* **Do this**
Write out all of the lines below, exactly and completely.

* **Supplied material**
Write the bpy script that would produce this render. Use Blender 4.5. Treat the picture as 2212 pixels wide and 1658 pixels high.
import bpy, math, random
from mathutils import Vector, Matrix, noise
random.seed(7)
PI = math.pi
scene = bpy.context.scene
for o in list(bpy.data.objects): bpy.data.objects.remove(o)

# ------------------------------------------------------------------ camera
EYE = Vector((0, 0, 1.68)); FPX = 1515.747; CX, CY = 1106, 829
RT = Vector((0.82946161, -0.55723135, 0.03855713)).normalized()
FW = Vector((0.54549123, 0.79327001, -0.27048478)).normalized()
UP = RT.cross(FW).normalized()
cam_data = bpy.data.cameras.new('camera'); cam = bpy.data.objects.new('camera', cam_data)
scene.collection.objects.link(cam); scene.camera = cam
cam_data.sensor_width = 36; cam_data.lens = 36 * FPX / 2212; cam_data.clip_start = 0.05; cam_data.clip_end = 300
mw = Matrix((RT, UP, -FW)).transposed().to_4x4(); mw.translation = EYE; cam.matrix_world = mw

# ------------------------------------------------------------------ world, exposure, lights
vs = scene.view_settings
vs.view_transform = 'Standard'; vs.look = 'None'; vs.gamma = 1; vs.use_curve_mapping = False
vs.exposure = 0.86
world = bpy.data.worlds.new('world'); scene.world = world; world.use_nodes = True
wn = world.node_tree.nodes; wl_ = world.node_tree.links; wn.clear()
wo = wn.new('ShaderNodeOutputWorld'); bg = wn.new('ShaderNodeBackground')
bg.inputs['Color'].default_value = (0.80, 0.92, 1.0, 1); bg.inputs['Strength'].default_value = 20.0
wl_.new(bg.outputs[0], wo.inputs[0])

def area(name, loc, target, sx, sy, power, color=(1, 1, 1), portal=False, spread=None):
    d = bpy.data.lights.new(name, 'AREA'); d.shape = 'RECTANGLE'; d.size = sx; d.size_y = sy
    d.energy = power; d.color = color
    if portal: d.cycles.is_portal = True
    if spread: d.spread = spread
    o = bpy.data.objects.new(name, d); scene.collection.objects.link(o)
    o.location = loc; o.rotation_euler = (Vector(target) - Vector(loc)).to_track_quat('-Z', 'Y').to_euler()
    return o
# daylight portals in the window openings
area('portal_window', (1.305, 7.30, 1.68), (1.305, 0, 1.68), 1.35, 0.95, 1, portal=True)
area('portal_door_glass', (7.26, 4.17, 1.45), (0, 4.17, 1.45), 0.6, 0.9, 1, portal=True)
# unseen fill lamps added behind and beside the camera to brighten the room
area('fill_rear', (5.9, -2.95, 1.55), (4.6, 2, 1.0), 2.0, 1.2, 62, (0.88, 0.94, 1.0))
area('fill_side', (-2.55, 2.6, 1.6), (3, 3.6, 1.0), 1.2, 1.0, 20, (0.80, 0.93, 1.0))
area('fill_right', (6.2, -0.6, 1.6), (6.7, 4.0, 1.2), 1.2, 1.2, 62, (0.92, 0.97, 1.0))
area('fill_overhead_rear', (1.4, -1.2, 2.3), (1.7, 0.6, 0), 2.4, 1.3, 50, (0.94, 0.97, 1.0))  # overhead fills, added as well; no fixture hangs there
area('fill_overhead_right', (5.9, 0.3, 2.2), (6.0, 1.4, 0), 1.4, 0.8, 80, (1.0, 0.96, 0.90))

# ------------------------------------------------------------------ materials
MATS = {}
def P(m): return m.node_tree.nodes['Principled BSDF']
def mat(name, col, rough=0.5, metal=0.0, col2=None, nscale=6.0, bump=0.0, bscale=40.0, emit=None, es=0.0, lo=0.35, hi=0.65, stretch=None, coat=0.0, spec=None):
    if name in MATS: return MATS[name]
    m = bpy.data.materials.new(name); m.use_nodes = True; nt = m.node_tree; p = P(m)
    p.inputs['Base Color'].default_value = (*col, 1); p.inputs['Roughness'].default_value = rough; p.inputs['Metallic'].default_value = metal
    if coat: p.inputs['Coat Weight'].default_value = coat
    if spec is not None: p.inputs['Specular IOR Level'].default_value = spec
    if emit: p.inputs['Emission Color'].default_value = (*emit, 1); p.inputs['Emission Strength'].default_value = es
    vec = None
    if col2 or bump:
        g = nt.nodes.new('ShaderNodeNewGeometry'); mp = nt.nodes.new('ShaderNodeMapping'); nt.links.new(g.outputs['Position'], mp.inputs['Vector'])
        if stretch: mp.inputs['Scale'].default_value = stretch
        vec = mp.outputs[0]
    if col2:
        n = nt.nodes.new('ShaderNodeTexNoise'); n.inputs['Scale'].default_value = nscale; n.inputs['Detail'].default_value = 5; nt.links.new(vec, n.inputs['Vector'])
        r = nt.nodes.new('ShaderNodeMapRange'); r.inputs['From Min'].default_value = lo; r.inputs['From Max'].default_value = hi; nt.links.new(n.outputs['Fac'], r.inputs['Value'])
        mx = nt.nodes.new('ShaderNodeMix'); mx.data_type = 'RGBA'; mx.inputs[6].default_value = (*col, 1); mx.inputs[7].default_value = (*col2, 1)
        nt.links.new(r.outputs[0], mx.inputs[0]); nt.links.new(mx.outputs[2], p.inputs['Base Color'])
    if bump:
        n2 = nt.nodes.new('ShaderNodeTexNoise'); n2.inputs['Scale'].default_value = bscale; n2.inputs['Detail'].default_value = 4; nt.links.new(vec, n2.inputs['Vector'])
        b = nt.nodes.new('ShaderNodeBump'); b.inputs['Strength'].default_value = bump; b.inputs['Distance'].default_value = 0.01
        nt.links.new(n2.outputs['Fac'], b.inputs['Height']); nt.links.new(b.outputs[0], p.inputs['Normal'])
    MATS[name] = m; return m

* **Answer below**
Write the bpy script that would produce this render. Use Blender 4.5. Treat the picture as 2212 pixels wide and 1658 pixels high.
import bpy, math, random
from mathutils import Vector, Matrix, noise
random.seed(7)
PI = math.pi
scene = bpy.context.scene
for o in list(bpy.data.objects): bpy.data.objects.remove(o)

# ------------------------------------------------------------------ camera
EYE = Vector((0, 0, 1.68)); FPX = 1515.747; CX, CY = 1106, 829
RT = Vector((0.82946161, -0.55723135, 0.03855713)).normalized()
FW = Vector((0.54549123, 0.79327001, -0.27048478)).normalized()
UP = RT.cross(FW).normalized()
cam_data = bpy.data.cameras.new('camera'); cam = bpy.data.objects.new('camera', cam_data)
scene.collection.objects.link(cam); scene.camera = cam
cam_data.sensor_width = 36; cam_data.lens = 36 * FPX / 2212; cam_data.clip_start = 0.05; cam_data.clip_end = 300
mw = Matrix((RT, UP, -FW)).transposed().to_4x4(); mw.translation = EYE; cam.matrix_world = mw

# ------------------------------------------------------------------ world, exposure, lights
vs = scene.view_settings
vs.view_transform = 'Standard'; vs.look = 'None'; vs.gamma = 1; vs.use_curve_mapping = False
vs.exposure = 0.86
world = bpy.data.worlds.new('world'); scene.world = world; world.use_nodes = True
wn = world.node_tree.nodes; wl_ = world.node_tree.links; wn.clear()
wo = wn.new('ShaderNodeOutputWorld'); bg = wn.new('ShaderNodeBackground')
bg.inputs['Color'].default_value = (0.80, 0.92, 1.0, 1); bg.inputs['Strength'].default_value = 20.0
wl_.new(bg.outputs[0], wo.inputs[0])

def area(name, loc, target, sx, sy, power, color=(1, 1, 1), portal=False, spread=None):
    d = bpy.data.lights.new(name, 'AREA'); d.shape = 'RECTANGLE'; d.size = sx; d.size_y = sy
    d.energy = power; d.color = color
    if portal: d.cycles.is_portal = True
    if spread: d.spread = spread
    o = bpy.data.objects.new(name, d); scene.collection.objects.link(o)
    o.location = loc; o.rotation_euler = (Vector(target) - Vector(loc)).to_track_quat('-Z', 'Y').to_euler()
    return o
# daylight portals in the window openings
area('portal_window', (1.305, 7.30, 1.68), (1.305, 0, 1.68), 1.35, 0.95, 1, portal=True)
area('portal_door_glass', (7.26, 4.17, 1.45), (0, 4.17, 1.45), 0.6, 0.9, 1, portal=True)
# unseen fill lamps added behind and beside the camera to brighten the room
area('fill_rear', (5.9, -2.95, 1.55), (4.6, 2, 1.0), 2.0, 1.2, 62, (0.88, 0.94, 1.0))
area('fill_side', (-2.55, 2.6, 1.6), (3, 3.6, 1.0), 1.2, 1.0, 20, (0.80, 0.93, 1.0))
area('fill_right', (6.2, -0.6, 1.6), (6.7, 4.0, 1.2), 1.2, 1.2, 62, (0.92, 0.97, 1.0))
area('fill_overhead_rear', (1.4, -1.2, 2.3), (1.7, 0.6, 0), 2.4, 1.3, 50, (0.94, 0.97, 1.0))  # overhead fills, added as well; no fixture hangs there
area('fill_overhead_right', (5.9, 0.3, 2.2), (6.0, 1.4, 0), 1.4, 0.8, 80, (1.0, 0.96, 0.90))

# ------------------------------------------------------------------ materials
MATS = {}
def P(m): return m.node_tree.nodes['Principled BSDF']
def mat(name, col, rough=0.5, metal=0.0, col2=None, nscale=6.0, bump=0.0, bscale=40.0, emit=None, es=0.0, lo=0.35, hi=0.65, stretch=None, coat=0.0, spec=None):
    if name in MATS: return MATS[name]
    m = bpy.data.materials.new(name); m.use_nodes = True; nt = m.node_tree; p = P(m)
    p.inputs['Base Color'].default_value = (*col, 1); p.inputs['Roughness'].default_value = rough; p.inputs['Metallic'].default_value = metal
    if coat: p.inputs['Coat Weight'].default_value = coat
    if spec is not None: p.inputs['Specular IOR Level'].default_value = spec
    if emit: p.inputs['Emission Color'].default_value = (*emit, 1); p.inputs['Emission Strength'].default_value = es
    vec = None
    if col2 or bump:
        g = nt.nodes.new('ShaderNodeNewGeometry'); mp = nt.nodes.new('ShaderNodeMapping'); nt.links.new(g.outputs['Position'], mp.inputs['Vector'])
        if stretch: mp.inputs['Scale'].default_value = stretch
        vec = mp.outputs[0]
    if col2:
        n = nt.nodes.new('ShaderNodeTexNoise'); n.inputs['Scale'].default_value = nscale; n.inputs['Detail'].default_value = 5; nt.links.new(vec, n.inputs['Vector'])
        r = nt.nodes.new('ShaderNodeMapRange'); r.inputs['From Min'].default_value = lo; r.inputs['From Max'].default_value = hi; nt.links.new(n.outputs['Fac'], r.inputs['Value'])
        mx = nt.nodes.new('ShaderNodeMix'); mx.data_type = 'RGBA'; mx.inputs[6].default_value = (*col, 1); mx.inputs[7].default_value = (*col2, 1)
        nt.links.new(r.outputs[0], mx.inputs[0]); nt.links.new(mx.outputs[2], p.inputs['Base Color'])
    if bump:
        n2 = nt.nodes.new('ShaderNodeTexNoise'); n2.inputs['Scale'].default_value = bscale; n2.inputs['Detail'].default_value = 4; nt.links.new(vec, n2.inputs['Vector'])
        b = nt.nodes.new('ShaderNodeBump'); b.inputs['Strength'].default_value = bump; b.inputs['Distance'].default_value = 0.01
        nt.links.new(n2.outputs['Fac'], b.inputs['Height']); nt.links.new(b.outputs[0], p.inputs['Normal'])
    MATS[name] = m; return m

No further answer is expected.